◆ EXERCISE DESCRIPTION:
Copy the data that follows exactly. Include no pictures.

◆ COLLECTED MATERIAL:

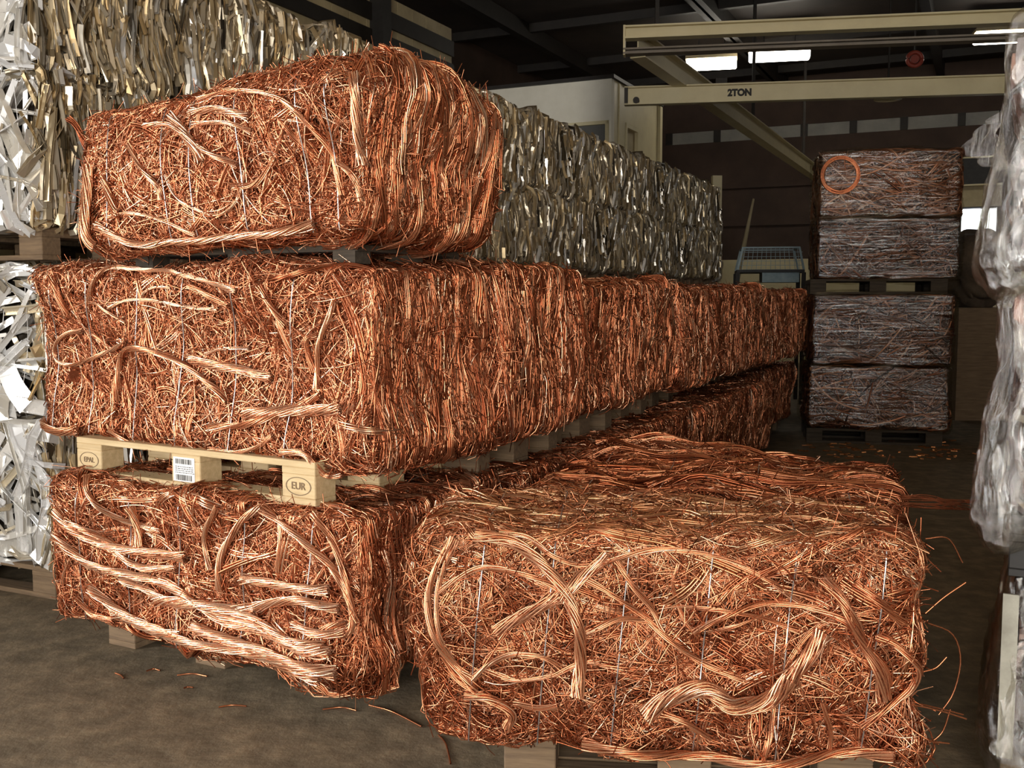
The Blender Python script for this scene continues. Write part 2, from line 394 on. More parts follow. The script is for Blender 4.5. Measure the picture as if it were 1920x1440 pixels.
S0, S1, T0, T1, ZR = -7.6, 19.5, -7.0, 9.0, 5.95
structure('floor', hall_box(MB(), T0 - .2, T1 + .2, S0 - 3, S1 + .2, -0.2, 0.0), M['floor'])
structure('ceiling', hall_box(MB(), T0, T1, S0, S1, ZR, ZR + .15), M['rust_roof'])
structure('wall_right', hall_box(MB(), T1, T1 + .2, S0, S1, 0, ZR), M['dark_wall'])
structure('wall_left', hall_box(hall_box(hall_box(MB(), T0 - .2, T0, S0, -6.4, 0, ZR), T0 - .2, T0, -2.4, S1, 0, ZR), T0 - .2, T0, -6.4, -2.4, 4.2, ZR), M['dark_wall'])
w = MB()
for a, b, z0, z1 in ((T0, 0.6, 0, ZR), (0.6, 4.0, 4.2, ZR), (4.0, 4.5, 0, ZR), (4.5, 7.6, 4.2, ZR), (7.6, T1, 0, ZR)):
    hall_box(w, a, b, S0 - .2, S0, z0, z1)
structure('wall_front', w, M['dark_wall'])
# back wall: block dado, dark sheet above, a translucent strip near the eaves, one bright opening
wa, wb = at_s(1803, 391, S1), at_s(1866, 470, S1)
wt0, wt1, wz1, wz0 = tt(wa), tt(wb), float(wa[2]), float(wb[2])
cz0, cz1 = float(at_s(1700, 243, S1)[2]), float(at_s(1700, 219, S1)[2])
dz = float(at_s(1450, 486, S1)[2])
structure('wall_back', hall_box(hall_box(MB(), T0, wt0, S1, S1 + .2, 0, dz), wt1, T1, S1, S1 + .2, 0, dz), M['cream'])
w = MB(); hall_box(w, T0, wt0, S1, S1 + .2, dz, cz0); hall_box(w, wt1, T1, S1, S1 + .2, dz, cz0)
hall_box(w, wt0, wt1, S1, S1 + .2, wz1, cz0); hall_box(w, wt0, wt1, S1, S1 + .2, 0, wz0); hall_box(w, T0, T1, S1, S1 + .2, cz1, ZR)
for z in (2.9, 3.7): hall_box(w, T0, wt0, S1 - .08, S1, z, z + .12)
structure('wall_back_sheeting', w, M['dark_wall'])
w = MB(); hall_box(w, wt0 - .1, wt1 + .1, S1 - .06, S1, wz1, wz1 + .12); hall_box(w, wt0 - .08, wt0, S1 - .05, S1, wz0, wz1); hall_box(w, wt1, wt1 + .08, S1 - .05, S1, wz0, wz1)
structure('window_1', w, M['dark_steel'])
lt0, lt1 = tt(at_s(1800, 330, S1)), tt(at_s(1880, 330, S1))
zl0, zl1, zl2 = float(at_s(1830, 388, S1)[2]), float(at_s(1830, 350, S1)[2]), float(at_s(1830, 296, S1)[2])
structure('trim_1', hall_box(MB(), lt0, lt1, S1 - .10, S1 - .02, zl0, zl1), M['cream_dirty'])
structure('trim_2', hall_box(MB(), lt0, lt1, S1 - .22, S1 - .02, zl1 + .03, zl2 - .03), M['black'])
structure('trim_3', hall_box(hall_box(MB(), lt0, lt1, S1 - .24, S1 - .02, zl2 - .03, zl2), lt0, lt1, S1 - .24, S1 - .02, zl1, zl1 + .03), M['cream'])
# translucent corrugated sheets between dark posts
edges = [tt(at_s(x, 235, S1)) for x in (1255, 1345, 1425, 1508, 1600, 1695, 1803, 1880)]
for i in range(len(edges) - 1):
    a, b = edges[i] + .07, edges[i + 1] - .07
    mb = MB(); n = 34
    for k in range(n):                       # corrugations run level
        z = cz0 + (cz1 - cz0) * k / n; h = (cz1 - cz0) / n
        hall_box(mb, a, b, S1 + .02 + (.02 if k % 2 else 0), S1 + .08, z, z + h)
    structure('window_%d' % (i + 2), mb, M['rooflight'])
mb = MB(); hall_box(mb, T0, edges[0], S1, S1 + .2, cz0, cz1); hall_box(mb, edges[-1], T1, S1, S1 + .2, cz0, cz1)
structure('wall_back_upper', mb, M['dark_wall'])
mb = MB()
for e in edges: hall_box(mb, e - .07, e + .07, S1 - .03, S1 + .15, cz0, cz1)
structure('trim_4', mb, M['dark_steel'])
# rafters and purlins under the roof
for i, t in enumerate((-5.6, -2.4, 0.6, tt(at_y(1393, 112, 18.4)), 5.4, 8.0)):
    structure('trim_%d' % (5 + i), hall_box(MB(), t - .07, t + .07, S0, S1, ZR - .26, ZR), M['dark_steel'])
for i, s in enumerate((4.5, 7.5, 10.5, 13.5, 16.2, 18.4)):
    structure('trim_%d' % (11 + i), hall_box(MB(), T0, T1, s - .05, s + .05, ZR - .14, ZR - .0), M['dark_steel'])
# cream panelled partition on the left with dark rails and a post
PT, PS = -4.2, 8.27
mb = MB(); n = 34
for k in range(n):
    a = -2.0 + (PS + 2.0) * k / n; b = -2.0 + (PS + 2.0) * (k + 1) / n
    hall_box(mb, PT - .12, PT, a + .006, b - .006, 0, 4.50)
hall_box(mb, PT - .12, PT - .02, -2.0, PS, 0, 4.49)
structure('wall_partition', mb, M['cream_dirty'])
mb = MB(); hall_box(mb, PT, PT + .03, -2.0, PS, 4.18, 4.35); hall_box(mb, PT, PT + .03, -2.0, PS, 3.95, 4.09)
structure('trim_17', mb, M['dark_steel'])
ps = 0
for k in range(60):
    ps = k * .12
    if (960 + 1906 * (ORG[0] + ES[0] * ps + ET[0] * PT) / (ORG[1] + ES[1] * ps + ET[1] * PT)) > 705: break
structure('trim_18', hall_box(MB(), PT + .001, PT + .16, ps - .08, ps + .08, 0, ZR), M['black'])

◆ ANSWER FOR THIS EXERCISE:
The Blender Python script for this scene continues. Write part 2, from line 394 on. More parts follow. The script is for Blender 4.5. Measure the picture as if it were 1920x1440 pixels.
S0, S1, T0, T1, ZR = -7.6, 19.5, -7.0, 9.0, 5.95
structure('floor', hall_box(MB(), T0 - .2, T1 + .2, S0 - 3, S1 + .2, -0.2, 0.0), M['floor'])
structure('ceiling', hall_box(MB(), T0, T1, S0, S1, ZR, ZR + .15), M['rust_roof'])
structure('wall_right', hall_box(MB(), T1, T1 + .2, S0, S1, 0, ZR), M['dark_wall'])
structure('wall_left', hall_box(hall_box(hall_box(MB(), T0 - .2, T0, S0, -6.4, 0, ZR), T0 - .2, T0, -2.4, S1, 0, ZR), T0 - .2, T0, -6.4, -2.4, 4.2, ZR), M['dark_wall'])
w = MB()
for a, b, z0, z1 in ((T0, 0.6, 0, ZR), (0.6, 4.0, 4.2, ZR), (4.0, 4.5, 0, ZR), (4.5, 7.6, 4.2, ZR), (7.6, T1, 0, ZR)):
    hall_box(w, a, b, S0 - .2, S0, z0, z1)
structure('wall_front', w, M['dark_wall'])
# back wall: block dado, dark sheet above, a translucent strip near the eaves, one bright opening
wa, wb = at_s(1803, 391, S1), at_s(1866, 470, S1)
wt0, wt1, wz1, wz0 = tt(wa), tt(wb), float(wa[2]), float(wb[2])
cz0, cz1 = float(at_s(1700, 243, S1)[2]), float(at_s(1700, 219, S1)[2])
dz = float(at_s(1450, 486, S1)[2])
structure('wall_back', hall_box(hall_box(MB(), T0, wt0, S1, S1 + .2, 0, dz), wt1, T1, S1, S1 + .2, 0, dz), M['cream'])
w = MB(); hall_box(w, T0, wt0, S1, S1 + .2, dz, cz0); hall_box(w, wt1, T1, S1, S1 + .2, dz, cz0)
hall_box(w, wt0, wt1, S1, S1 + .2, wz1, cz0); hall_box(w, wt0, wt1, S1, S1 + .2, 0, wz0); hall_box(w, T0, T1, S1, S1 + .2, cz1, ZR)
for z in (2.9, 3.7): hall_box(w, T0, wt0, S1 - .08, S1, z, z + .12)
structure('wall_back_sheeting', w, M['dark_wall'])
w = MB(); hall_box(w, wt0 - .1, wt1 + .1, S1 - .06, S1, wz1, wz1 + .12); hall_box(w, wt0 - .08, wt0, S1 - .05, S1, wz0, wz1); hall_box(w, wt1, wt1 + .08, S1 - .05, S1, wz0, wz1)
structure('window_1', w, M['dark_steel'])
lt0, lt1 = tt(at_s(1800, 330, S1)), tt(at_s(1880, 330, S1))
zl0, zl1, zl2 = float(at_s(1830, 388, S1)[2]), float(at_s(1830, 350, S1)[2]), float(at_s(1830, 296, S1)[2])
structure('trim_1', hall_box(MB(), lt0, lt1, S1 - .10, S1 - .02, zl0, zl1), M['cream_dirty'])
structure('trim_2', hall_box(MB(), lt0, lt1, S1 - .22, S1 - .02, zl1 + .03, zl2 - .03), M['black'])
structure('trim_3', hall_box(hall_box(MB(), lt0, lt1, S1 - .24, S1 - .02, zl2 - .03, zl2), lt0, lt1, S1 - .24, S1 - .02, zl1, zl1 + .03), M['cream'])
# translucent corrugated sheets between dark posts
edges = [tt(at_s(x, 235, S1)) for x in (1255, 1345, 1425, 1508, 1600, 1695, 1803, 1880)]
for i in range(len(edges) - 1):
    a, b = edges[i] + .07, edges[i + 1] - .07
    mb = MB(); n = 34
    for k in range(n):                       # corrugations run level
        z = cz0 + (cz1 - cz0) * k / n; h = (cz1 - cz0) / n
        hall_box(mb, a, b, S1 + .02 + (.02 if k % 2 else 0), S1 + .08, z, z + h)
    structure('window_%d' % (i + 2), mb, M['rooflight'])
mb = MB(); hall_box(mb, T0, edges[0], S1, S1 + .2, cz0, cz1); hall_box(mb, edges[-1], T1, S1, S1 + .2, cz0, cz1)
structure('wall_back_upper', mb, M['dark_wall'])
mb = MB()
for e in edges: hall_box(mb, e - .07, e + .07, S1 - .03, S1 + .15, cz0, cz1)
structure('trim_4', mb, M['dark_steel'])
# rafters and purlins under the roof
for i, t in enumerate((-5.6, -2.4, 0.6, tt(at_y(1393, 112, 18.4)), 5.4, 8.0)):
    structure('trim_%d' % (5 + i), hall_box(MB(), t - .07, t + .07, S0, S1, ZR - .26, ZR), M['dark_steel'])
for i, s in enumerate((4.5, 7.5, 10.5, 13.5, 16.2, 18.4)):
    structure('trim_%d' % (11 + i), hall_box(MB(), T0, T1, s - .05, s + .05, ZR - .14, ZR - .0), M['dark_steel'])
# cream panelled partition on the left with dark rails and a post
PT, PS = -4.2, 8.27
mb = MB(); n = 34
for k in range(n):
    a = -2.0 + (PS + 2.0) * k / n; b = -2.0 + (PS + 2.0) * (k + 1) / n
    hall_box(mb, PT - .12, PT, a + .006, b - .006, 0, 4.50)
hall_box(mb, PT - .12, PT - .02, -2.0, PS, 0, 4.49)
structure('wall_partition', mb, M['cream_dirty'])
mb = MB(); hall_box(mb, PT, PT + .03, -2.0, PS, 4.18, 4.35); hall_box(mb, PT, PT + .03, -2.0, PS, 3.95, 4.09)
structure('trim_17', mb, M['dark_steel'])
ps = 0
for k in range(60):
    ps = k * .12
    if (960 + 1906 * (ORG[0] + ES[0] * ps + ET[0] * PT) / (ORG[1] + ES[1] * ps + ET[1] * PT)) > 705: break
structure('trim_18', hall_box(MB(), PT + .001, PT + .16, ps - .08, ps + .08, 0, ZR), M['black'])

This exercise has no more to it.